Most farmers accessing funds informally- report

Caritas Uganda’s Francis Ndamira calls for partnership between government and the civil society to promote agriculture. Listening in is Ministry of Finance’s Maxwell Adea. Photo by S. Wandera

Kampala- Six out of 10 small scale farmers depend on money lenders (loan sharks) and other informal sources of funding, a report presented by a group of civil society organisations claims.

The problem with such unregulated financing, according to Sophie Kyagulanyi, the programme manager of Forum for Women in Democracy- a gender-based civil society organisation, is that it exposes the farmers to unfavourable terms, almost all the time.

Accessing finances
Presenting a paper on agricultural financing at a meeting yesterday in Kampala, Ms Kyagulanyi said while quoting figures generated by the Uganda National Bureau of Statistics (Ubos), that 61 per cent of small scale farmers, who make 80 per cent of the total farmers in the country access finances from informal sources to help them produce.

“And 29 per cent of the same farmers (at least three out of 10 small scale farmers) get their funding from semi informal sources while only 10 per cent ( one out of ten) access agricultural funding from the formal financial institutions,” she said.

And that, according to Ms Kyagulanyi, explains why agriculture, despite the government saying it is the backbone of the economy, is not contributing as much as it should in the development of the country.
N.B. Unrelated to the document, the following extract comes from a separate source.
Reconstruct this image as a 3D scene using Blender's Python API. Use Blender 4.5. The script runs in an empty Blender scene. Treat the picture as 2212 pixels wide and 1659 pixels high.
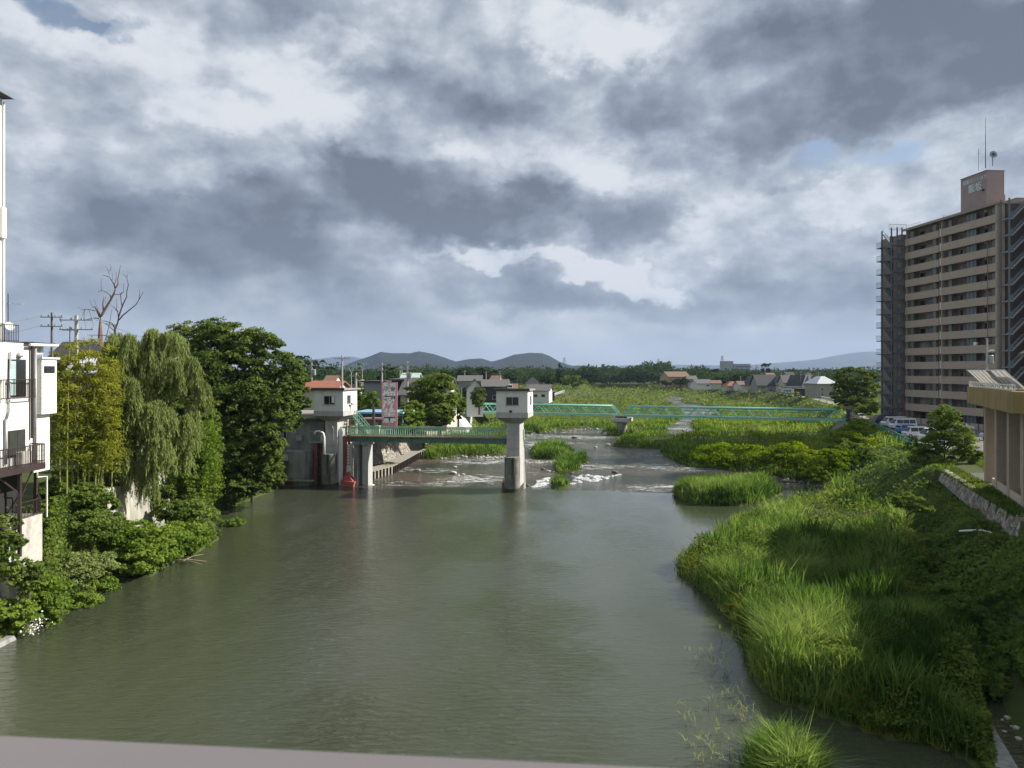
import bpy, bmesh, math, random
import numpy as np
from mathutils import Vector, Matrix
R = math.radians
S = bpy.context.scene
col = S.collection
# ---------------------------------------------------------------- camera
F, CX, HY, CZ = 1597.0, 1106.0, 800.0, 14.0      # focal length / centre / horizon of the photograph (2212 px wide), eye height in metres
cam = bpy.data.cameras.new('camera'); camo = bpy.data.objects.new('camera', cam); col.objects.link(camo)
cam.sensor_width = 36; cam.lens = 36 * F / 2212; cam.shift_y = -29.5 / 2212
cam.clip_start = 0.05; cam.clip_end = 60000
camo.location = (0, 0, CZ); camo.rotation_euler = (R(90), 0, 0)
cam.dof.use_dof = True; cam.dof.focus_distance = 95; cam.dof.aperture_fstop = 6.8
S.camera = camo
# ---------------------------------------------------------------- view, sun
S.view_settings.view_transform = 'Standard'; S.view_settings.look = 'None'
S.view_settings.exposure = 0.85; S.view_settings.gamma = 1.0
S.cycles.max_bounces = 6; S.cycles.diffuse_bounces = 3; S.cycles.glossy_bounces = 3
S.cycles.transmission_bounces = 3; S.cycles.transparent_max_bounces = 6; S.cycles.volume_bounces = 0
S.cycles.sample_clamp_indirect = 4; S.cycles.sample_clamp_direct = 4
SUN_AZ, SUN_EL = 14.0, 34.0                      # degrees from +X towards +Y
sl = bpy.data.lights.new('sun', 'SUN'); sl.energy = 5.0; sl.angle = R(0.6); sl.color = (1.0, 0.93, 0.82)
so = bpy.data.objects.new('sun', sl); col.objects.link(so)
sd = Vector((math.cos(R(SUN_AZ)) * math.cos(R(SUN_EL)), math.sin(R(SUN_AZ)) * math.cos(R(SUN_EL)), math.sin(R(SUN_EL))))
so.rotation_euler = (-sd).to_track_quat('-Z', 'Y').to_euler(); so.location = (60, 20, 60)
# ---------------------------------------------------------------- world: Nishita sky with a cloud deck
W = bpy.data.worlds.new('World'); S.world = W; W.use_nodes = True
nt = W.node_tree; nt.nodes.clear(); N = nt.nodes; L = nt.links
def n_(t, **k):
    n = N.new(t)
    for a, b in k.items(): setattr(n, a, b)
    return n
def mth(op, a, b=None, c=None, clamp=False):
    n = N.new('ShaderNodeMath'); n.operation = op; n.use_clamp = clamp
    for i, v in enumerate((a, b, c)):
        if v is None: continue
        if isinstance(v, (int, float)): n.inputs[i].default_value = v
        else: L.new(v, n.inputs[i])
    return n.outputs[0]
sky = n_('ShaderNodeTexSky', sky_type='NISHITA', sun_disc=False, sun_elevation=R(SUN_EL), sun_rotation=R(90 - SUN_AZ))
tc = n_('ShaderNodeTexCoord'); gen = tc.outputs['Generated']
sep = n_('ShaderNodeSeparateXYZ'); L.new(gen, sep.inputs[0]); dx, dy, dz = sep.outputs
az0 = mth('ARCTAN2', dx, dy); el0 = mth('ARCSINE', dz)
def noise(vec, scale, detail, rough=0.55, dist=0.0):
    n = n_('ShaderNodeTexNoise'); L.new(vec, n.inputs['Vector'])
    n.inputs['Scale'].default_value = scale; n.inputs['Detail'].default_value = detail
    n.inputs['Roughness'].default_value = rough; n.inputs['Distortion'].default_value = dist
    return n
# coordinates on the cloud deck (flattening towards the horizon) and on the sphere
mp = n_('ShaderNodeCombineXYZ'); den = mth('ADD', mth('MAXIMUM', dz, 0.0), 0.16)
L.new(mth('DIVIDE', dx, den), mp.inputs[0]); L.new(mth('DIVIDE', dy, den), mp.inputs[1]); L.new(mth('MULTIPLY', el0, 2.0), mp.inputs[2])
deck = mp.outputs[0]
sp = n_('ShaderNodeCombineXYZ'); L.new(az0, sp.inputs[0]); L.new(mth('MULTIPLY', el0, 1.45), sp.inputs[1])
zf = n_('ShaderNodeMapRange', interpolation_type='SMOOTHSTEP'); L.new(el0, zf.inputs[0]); zf.inputs[1].default_value = .55; zf.inputs[2].default_value = .85
zs = n_('ShaderNodeVectorMath', operation='SCALE'); L.new(gen, zs.inputs[0]); zs.inputs['Scale'].default_value = 1.3
zm = n_('ShaderNodeMix', data_type='VECTOR'); L.new(zf.outputs[0], zm.inputs['Factor']); L.new(sp.outputs[0], zm.inputs['A']); L.new(zs.outputs[0], zm.inputs['B']); sph = zm.outputs['Result']
w1 = noise(sph, 3.2, 6, 0.6); w2 = noise(sph, 9.0, 7, 0.62)
s1 = n_('ShaderNodeSeparateColor'); L.new(w1.outputs['Color'], s1.inputs[0])
s2 = n_('ShaderNodeSeparateColor'); L.new(w2.outputs['Color'], s2.inputs[0])
def warp(base, a, b, ka, kb): return mth('ADD', base, mth('ADD', mth('MULTIPLY', mth('SUBTRACT', a, 0.5), ka), mth('MULTIPLY', mth('SUBTRACT', b, 0.5), kb)))
az = warp(az0, s1.outputs[0], s2.outputs[0], 0.30, 0.13)
el = warp(el0, s1.outputs[1], s2.outputs[1], 0.17, 0.09)
def blob(px, py, rx, ry, w, soft=0.6, tilt=0.0):
    a = math.atan((px - CX) / F); e = math.atan((HY - py) / math.hypot(F, px - CX)); k = math.cos(a)
    rx = rx / F * k * k; ry = ry / F * k
    u = mth('SUBTRACT', az, a); v = mth('SUBTRACT', el, e); c, s = math.cos(R(tilt)), math.sin(R(tilt))
    uu = mth('DIVIDE', mth('ADD', mth('MULTIPLY', u, c), mth('MULTIPLY', v, s)), rx)
    vv = mth('DIVIDE', mth('SUBTRACT', mth('MULTIPLY', v, c), mth('MULTIPLY', u, s)), ry)
    q = mth('SQRT', mth('ADD', mth('MULTIPLY', uu, uu), mth('MULTIPLY', vv, vv)))
    m = n_('ShaderNodeMapRange', interpolation_type='SMOOTHERSTEP'); L.new(q, m.inputs[0])
    m.inputs[1].default_value = 1 - soft; m.inputs[2].default_value = 1 + soft
    m.inputs[3].default_value = w; m.inputs[4].default_value = 0.0
    return m.outputs[0]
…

With formal financial institution interests rates hovering at over 20 per cents, small scale holder farmers tend to turn to loan sharks/money lenders who are prepared to bail them out although at a punitive cost.
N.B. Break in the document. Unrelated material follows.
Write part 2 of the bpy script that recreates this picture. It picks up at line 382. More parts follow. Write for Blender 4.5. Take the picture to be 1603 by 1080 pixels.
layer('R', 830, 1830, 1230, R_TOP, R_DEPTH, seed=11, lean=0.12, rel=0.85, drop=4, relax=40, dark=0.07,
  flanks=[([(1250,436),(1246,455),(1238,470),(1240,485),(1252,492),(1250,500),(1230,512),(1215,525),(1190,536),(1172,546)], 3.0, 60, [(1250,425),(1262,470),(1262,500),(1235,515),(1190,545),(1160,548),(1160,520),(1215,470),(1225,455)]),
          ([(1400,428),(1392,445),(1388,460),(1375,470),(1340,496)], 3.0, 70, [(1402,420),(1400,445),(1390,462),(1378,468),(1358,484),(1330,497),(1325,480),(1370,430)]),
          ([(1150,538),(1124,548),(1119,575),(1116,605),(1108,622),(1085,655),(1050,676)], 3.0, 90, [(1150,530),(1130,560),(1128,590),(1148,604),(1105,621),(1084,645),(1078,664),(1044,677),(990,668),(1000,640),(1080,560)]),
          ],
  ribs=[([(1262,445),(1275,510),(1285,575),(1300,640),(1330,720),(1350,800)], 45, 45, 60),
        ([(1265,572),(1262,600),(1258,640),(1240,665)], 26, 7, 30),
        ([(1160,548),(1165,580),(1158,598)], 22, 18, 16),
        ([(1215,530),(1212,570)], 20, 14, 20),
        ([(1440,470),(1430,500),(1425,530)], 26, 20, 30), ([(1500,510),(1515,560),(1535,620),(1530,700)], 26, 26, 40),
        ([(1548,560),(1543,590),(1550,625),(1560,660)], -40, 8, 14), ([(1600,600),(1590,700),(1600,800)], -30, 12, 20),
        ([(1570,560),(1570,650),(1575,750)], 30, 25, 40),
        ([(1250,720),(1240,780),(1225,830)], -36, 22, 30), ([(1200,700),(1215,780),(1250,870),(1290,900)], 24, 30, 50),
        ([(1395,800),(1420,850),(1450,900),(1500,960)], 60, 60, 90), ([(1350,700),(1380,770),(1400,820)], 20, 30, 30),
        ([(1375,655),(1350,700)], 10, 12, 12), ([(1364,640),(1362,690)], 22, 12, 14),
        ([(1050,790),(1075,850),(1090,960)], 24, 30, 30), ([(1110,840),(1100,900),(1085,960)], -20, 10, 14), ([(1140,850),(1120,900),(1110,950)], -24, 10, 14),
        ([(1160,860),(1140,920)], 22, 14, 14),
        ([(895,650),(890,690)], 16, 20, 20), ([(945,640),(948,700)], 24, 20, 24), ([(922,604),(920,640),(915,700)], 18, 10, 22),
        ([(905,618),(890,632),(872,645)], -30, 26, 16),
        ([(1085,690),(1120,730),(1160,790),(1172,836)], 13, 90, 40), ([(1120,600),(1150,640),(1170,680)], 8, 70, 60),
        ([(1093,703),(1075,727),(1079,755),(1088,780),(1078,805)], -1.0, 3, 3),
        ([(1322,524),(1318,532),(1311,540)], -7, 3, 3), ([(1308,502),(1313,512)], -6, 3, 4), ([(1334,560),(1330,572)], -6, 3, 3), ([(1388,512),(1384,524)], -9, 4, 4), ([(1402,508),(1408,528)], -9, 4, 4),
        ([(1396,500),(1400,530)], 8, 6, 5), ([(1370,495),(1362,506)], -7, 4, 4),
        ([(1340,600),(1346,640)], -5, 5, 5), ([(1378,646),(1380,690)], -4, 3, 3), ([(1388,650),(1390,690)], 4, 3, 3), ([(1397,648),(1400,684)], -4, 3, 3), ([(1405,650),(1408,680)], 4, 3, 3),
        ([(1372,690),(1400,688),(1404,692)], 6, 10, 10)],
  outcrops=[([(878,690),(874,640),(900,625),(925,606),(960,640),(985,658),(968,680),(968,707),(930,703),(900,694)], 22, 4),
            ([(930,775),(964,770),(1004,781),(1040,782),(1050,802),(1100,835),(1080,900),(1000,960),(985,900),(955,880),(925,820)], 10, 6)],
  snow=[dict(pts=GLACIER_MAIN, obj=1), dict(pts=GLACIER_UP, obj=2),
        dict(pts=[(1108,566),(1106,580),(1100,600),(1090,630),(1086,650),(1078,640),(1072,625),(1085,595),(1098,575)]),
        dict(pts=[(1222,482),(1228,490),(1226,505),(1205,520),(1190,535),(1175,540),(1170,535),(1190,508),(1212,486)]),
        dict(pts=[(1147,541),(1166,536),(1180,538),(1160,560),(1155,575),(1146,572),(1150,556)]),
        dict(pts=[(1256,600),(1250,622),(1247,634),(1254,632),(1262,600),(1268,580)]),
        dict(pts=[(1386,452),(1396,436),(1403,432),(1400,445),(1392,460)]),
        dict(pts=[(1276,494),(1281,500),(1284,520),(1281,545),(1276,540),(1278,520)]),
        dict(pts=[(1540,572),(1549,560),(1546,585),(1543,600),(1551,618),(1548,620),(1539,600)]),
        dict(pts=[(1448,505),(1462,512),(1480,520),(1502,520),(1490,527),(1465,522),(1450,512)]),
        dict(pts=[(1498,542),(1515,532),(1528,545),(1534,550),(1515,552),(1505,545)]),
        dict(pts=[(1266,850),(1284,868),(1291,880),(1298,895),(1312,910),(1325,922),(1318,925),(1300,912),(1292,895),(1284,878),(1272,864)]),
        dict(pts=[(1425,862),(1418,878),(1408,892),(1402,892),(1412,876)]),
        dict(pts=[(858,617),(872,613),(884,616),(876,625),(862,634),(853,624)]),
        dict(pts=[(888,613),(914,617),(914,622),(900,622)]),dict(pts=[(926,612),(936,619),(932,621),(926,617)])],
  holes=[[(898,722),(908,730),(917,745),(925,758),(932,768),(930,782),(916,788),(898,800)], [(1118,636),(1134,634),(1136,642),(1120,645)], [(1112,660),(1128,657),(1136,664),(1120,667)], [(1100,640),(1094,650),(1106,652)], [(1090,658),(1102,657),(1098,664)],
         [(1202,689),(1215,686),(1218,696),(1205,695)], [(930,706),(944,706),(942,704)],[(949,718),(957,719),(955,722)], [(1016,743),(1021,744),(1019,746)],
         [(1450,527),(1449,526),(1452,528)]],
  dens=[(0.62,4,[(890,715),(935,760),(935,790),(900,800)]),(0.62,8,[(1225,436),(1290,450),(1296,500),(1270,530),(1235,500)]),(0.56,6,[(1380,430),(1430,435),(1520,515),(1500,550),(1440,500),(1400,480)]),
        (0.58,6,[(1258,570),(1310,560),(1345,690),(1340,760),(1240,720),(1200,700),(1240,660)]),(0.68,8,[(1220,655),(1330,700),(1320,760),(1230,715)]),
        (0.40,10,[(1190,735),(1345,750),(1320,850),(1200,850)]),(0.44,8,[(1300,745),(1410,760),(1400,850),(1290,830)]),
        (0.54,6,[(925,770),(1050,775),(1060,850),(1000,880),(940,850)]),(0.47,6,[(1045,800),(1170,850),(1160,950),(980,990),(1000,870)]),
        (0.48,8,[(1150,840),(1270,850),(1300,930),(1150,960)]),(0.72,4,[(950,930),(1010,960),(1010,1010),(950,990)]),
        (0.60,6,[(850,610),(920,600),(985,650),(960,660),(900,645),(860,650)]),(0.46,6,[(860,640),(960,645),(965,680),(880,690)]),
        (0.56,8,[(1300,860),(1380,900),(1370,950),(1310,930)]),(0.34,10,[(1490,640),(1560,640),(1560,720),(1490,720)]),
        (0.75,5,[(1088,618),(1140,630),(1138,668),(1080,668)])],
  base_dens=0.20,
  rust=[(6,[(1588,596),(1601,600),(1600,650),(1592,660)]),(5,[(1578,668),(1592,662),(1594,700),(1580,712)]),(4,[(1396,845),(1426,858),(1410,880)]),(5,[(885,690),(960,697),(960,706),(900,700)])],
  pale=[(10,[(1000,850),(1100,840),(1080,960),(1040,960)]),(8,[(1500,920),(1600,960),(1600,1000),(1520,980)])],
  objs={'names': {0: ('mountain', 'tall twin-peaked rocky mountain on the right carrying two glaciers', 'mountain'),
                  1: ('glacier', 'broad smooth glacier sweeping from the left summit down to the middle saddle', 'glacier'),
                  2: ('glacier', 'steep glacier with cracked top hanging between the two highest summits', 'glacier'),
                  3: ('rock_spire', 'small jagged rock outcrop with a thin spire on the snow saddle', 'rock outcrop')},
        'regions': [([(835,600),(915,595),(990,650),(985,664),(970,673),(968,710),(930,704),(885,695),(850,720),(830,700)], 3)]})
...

Most of them money lenders interest’s rates is as high as 100 per cent but because of its informal nature of operations—less stringent, farmers continue to seek for their services as opposed to formal financial institutions.
It also emerged that beside the challenges surrounding access to agricultural financing, those who are able to access it are not given enough repayment period let alone exorbitant rates being imposed on them.

Ms Federica Nshemereirwe, the senior agricultural officer at the Ministry of Agriculture, emphasised the need for coordination.